[begin RECORDED INFORMATION]
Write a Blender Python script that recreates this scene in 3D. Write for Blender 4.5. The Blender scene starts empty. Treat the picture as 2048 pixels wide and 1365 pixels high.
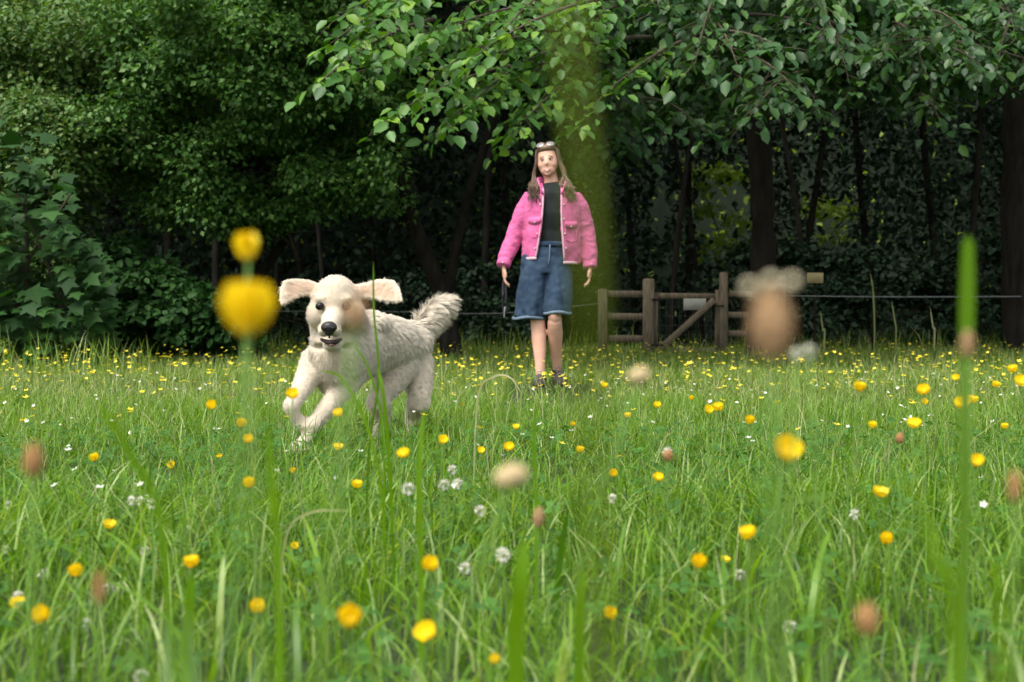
import bpy, bmesh, math
import numpy as np
from mathutils import Vector, Matrix, noise

rng = np.random.default_rng(11)
R = math.radians
scene = bpy.context.scene
col = scene.collection

# ------------------------------------------------------------------ camera, sky, sun, exposure
CAM_Z = 0.42
cam_d = bpy.data.cameras.new('camera')
cam = bpy.data.objects.new('camera', cam_d)
col.objects.link(cam)
cam.location = (0, 0, CAM_Z)
cam.rotation_euler = (R(90 - 0.51), 0, 0)
cam_d.lens = 50
cam_d.sensor_width = 36
cam_d.clip_start = 0.02
cam_d.clip_end = 600
cam_d.dof.use_dof = True
cam_d.dof.focus_distance = 5.0
cam_d.dof.aperture_fstop = 6.8
scene.camera = cam

SUN_EL, SUN_AZ = 60.0, -142.0        # azimuth from +Y, clockwise
world = bpy.data.worlds.new('World')
scene.world = world
world.use_nodes = True
wn = world.node_tree.nodes
wl = world.node_tree.links
bg = wn['Background']
sky = wn.new('ShaderNodeTexSky')
sky.sky_type = 'NISHITA'
sky.sun_disc = False
sky.sun_elevation = R(SUN_EL)
sky.sun_rotation = R(SUN_AZ)
sky.dust_density = 4.0
hs = wn.new('ShaderNodeHueSaturation')
hs.inputs['Saturation'].default_value = 0.30
wl.new(sky.outputs[0], hs.inputs['Color'])
wl.new(hs.outputs[0], bg.inputs['Color'])
bg.inputs['Strength'].default_value = 0.15

sun_d = bpy.data.lights.new('sun', 'SUN')
sun_d.energy = 1.5
sun_d.angle = R(35)
sun_d.color = (1.0, 0.95, 0.86)
sun = bpy.data.objects.new('sun', sun_d)
col.objects.link(sun)
_d = Vector((math.sin(R(SUN_AZ)) * math.cos(R(SUN_EL)), math.cos(R(SUN_AZ)) * math.cos(R(SUN_EL)), math.sin(R(SUN_EL))))
sun.rotation_euler = _d.to_track_quat('Z', 'Y').to_euler()
sun.location = (0, 0, 30)

scene.view_settings.view_transform = 'Standard'
scene.view_settings.look = 'None'
scene.view_settings.gamma = 1
scene.view_settings.use_curve_mapping = False
scene.view_settings.exposure = 1.08
scene.render.engine = 'CYCLES'
scene.cycles.max_bounces = 4
scene.cycles.diffuse_bounces = 2
scene.cycles.glossy_bounces = 2
scene.cycles.transmission_bounces = 3
scene.cycles.transparent_max_bounces = 4
scene.cycles.use_denoising = True

# ------------------------------------------------------------------ helpers
F = 2844.0


def P(px, py, D):
    """World point that stands D metres away along the view axis."""
    return Vector(((px - 1024) / F * D, D, CAM_Z + (657 - py) / F * D))


def tag(o, label=None, cat=None, group=None, kind=None):
    if label: o['label'] = label
    if cat: o['category'] = cat
    if group: o['group'] = group
    if kind: o['kind'] = kind
    return o


def link(o, parent=None):
    col.objects.link(o)
    if parent is not None:
        o.parent = parent
    return o


def empty(name, loc=(0, 0, 0)):
    o = bpy.data.objects.new(name, None)
    o.location = loc
    o.empty_display_size = 0.1
    return link(o)


def mesh_np(name, V, Fs, mat=None, smooth=False):
    """V: (n,3); Fs: list of (m,k) index arrays."""
    V = np.asarray(V, dtype=np.float32).reshape(-1, 3)
    me = bpy.data.meshes.new(name)
    me.vertices.add(len(V))
    me.vertices.foreach_set('co', V.ravel())
    Fs = [np.asarray(f, dtype=np.int32) for f in Fs if len(f)]
    loops = np.concatenate([f.ravel() for f in Fs])
    tot = np.concatenate([np.full(len(f), f.shape[1], np.int32) for f in Fs])
    start = np.concatenate([[0], np.cumsum(tot)[:-1]]).astype(np.int32)
    me.loops.add(len(loops))
    me.loops.foreach_set('vertex_index', loops)
    me.polygons.add(len(tot))
    me.polygons.foreach_set('loop_start', start)
    me.polygons.foreach_set('loop_total', tot)
    me.update(calc_edges=True)
    me.validate()
    if smooth:
        me.polygons.foreach_set('use_smooth', np.ones(len(me.polygons), dtype=bool))
    if mat: me.materials.append(mat)
    return me


def obj_np(name, V, Fs, mat, parent=None, smooth=False):
    return link(bpy.data.objects.new(name, mesh_np(name, V, Fs, mat, smooth)), parent)


def norm(a):
    a = np.asarray(a, dtype=np.float64)
    return a / np.maximum(np.linalg.norm(a, axis=-1, keepdims=True), 1e-9)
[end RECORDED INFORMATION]
YOUR GOAL ->
Without the images, write out each line of the data verbatim.

ANSWER IN FULL ->
Write a Blender Python script that recreates this scene in 3D. Write for Blender 4.5. The Blender scene starts empty. Treat the picture as 2048 pixels wide and 1365 pixels high.
import bpy, bmesh, math
import numpy as np
from mathutils import Vector, Matrix, noise

rng = np.random.default_rng(11)
R = math.radians
scene = bpy.context.scene
col = scene.collection

# ------------------------------------------------------------------ camera, sky, sun, exposure
CAM_Z = 0.42
cam_d = bpy.data.cameras.new('camera')
cam = bpy.data.objects.new('camera', cam_d)
col.objects.link(cam)
cam.location = (0, 0, CAM_Z)
cam.rotation_euler = (R(90 - 0.51), 0, 0)
cam_d.lens = 50
cam_d.sensor_width = 36
cam_d.clip_start = 0.02
cam_d.clip_end = 600
cam_d.dof.use_dof = True
cam_d.dof.focus_distance = 5.0
cam_d.dof.aperture_fstop = 6.8
scene.camera = cam

SUN_EL, SUN_AZ = 60.0, -142.0        # azimuth from +Y, clockwise
world = bpy.data.worlds.new('World')
scene.world = world
world.use_nodes = True
wn = world.node_tree.nodes
wl = world.node_tree.links
bg = wn['Background']
sky = wn.new('ShaderNodeTexSky')
sky.sky_type = 'NISHITA'
sky.sun_disc = False
sky.sun_elevation = R(SUN_EL)
sky.sun_rotation = R(SUN_AZ)
sky.dust_density = 4.0
hs = wn.new('ShaderNodeHueSaturation')
hs.inputs['Saturation'].default_value = 0.30
wl.new(sky.outputs[0], hs.inputs['Color'])
wl.new(hs.outputs[0], bg.inputs['Color'])
bg.inputs['Strength'].default_value = 0.15

sun_d = bpy.data.lights.new('sun', 'SUN')
sun_d.energy = 1.5
sun_d.angle = R(35)
sun_d.color = (1.0, 0.95, 0.86)
sun = bpy.data.objects.new('sun', sun_d)
col.objects.link(sun)
_d = Vector((math.sin(R(SUN_AZ)) * math.cos(R(SUN_EL)), math.cos(R(SUN_AZ)) * math.cos(R(SUN_EL)), math.sin(R(SUN_EL))))
sun.rotation_euler = _d.to_track_quat('Z', 'Y').to_euler()
sun.location = (0, 0, 30)

scene.view_settings.view_transform = 'Standard'
scene.view_settings.look = 'None'
scene.view_settings.gamma = 1
scene.view_settings.use_curve_mapping = False
scene.view_settings.exposure = 1.08
scene.render.engine = 'CYCLES'
scene.cycles.max_bounces = 4
scene.cycles.diffuse_bounces = 2
scene.cycles.glossy_bounces = 2
scene.cycles.transmission_bounces = 3
scene.cycles.transparent_max_bounces = 4
scene.cycles.use_denoising = True

# ------------------------------------------------------------------ helpers
F = 2844.0


def P(px, py, D):
    """World point that stands D metres away along the view axis."""
    return Vector(((px - 1024) / F * D, D, CAM_Z + (657 - py) / F * D))


def tag(o, label=None, cat=None, group=None, kind=None):
    if label: o['label'] = label
    if cat: o['category'] = cat
    if group: o['group'] = group
    if kind: o['kind'] = kind
    return o


def link(o, parent=None):
    col.objects.link(o)
    if parent is not None:
        o.parent = parent
    return o


def empty(name, loc=(0, 0, 0)):
    o = bpy.data.objects.new(name, None)
    o.location = loc
    o.empty_display_size = 0.1
    return link(o)


def mesh_np(name, V, Fs, mat=None, smooth=False):
    """V: (n,3); Fs: list of (m,k) index arrays."""
    V = np.asarray(V, dtype=np.float32).reshape(-1, 3)
    me = bpy.data.meshes.new(name)
    me.vertices.add(len(V))
    me.vertices.foreach_set('co', V.ravel())
    Fs = [np.asarray(f, dtype=np.int32) for f in Fs if len(f)]
    loops = np.concatenate([f.ravel() for f in Fs])
    tot = np.concatenate([np.full(len(f), f.shape[1], np.int32) for f in Fs])
    start = np.concatenate([[0], np.cumsum(tot)[:-1]]).astype(np.int32)
    me.loops.add(len(loops))
    me.loops.foreach_set('vertex_index', loops)
    me.polygons.add(len(tot))
    me.polygons.foreach_set('loop_start', start)
    me.polygons.foreach_set('loop_total', tot)
    me.update(calc_edges=True)
    me.validate()
    if smooth:
        me.polygons.foreach_set('use_smooth', np.ones(len(me.polygons), dtype=bool))
    if mat: me.materials.append(mat)
    return me


def obj_np(name, V, Fs, mat, parent=None, smooth=False):
    return link(bpy.data.objects.new(name, mesh_np(name, V, Fs, mat, smooth)), parent)


def norm(a):
    a = np.asarray(a, dtype=np.float64)
    return a / np.maximum(np.linalg.norm(a, axis=-1, keepdims=True), 1e-9)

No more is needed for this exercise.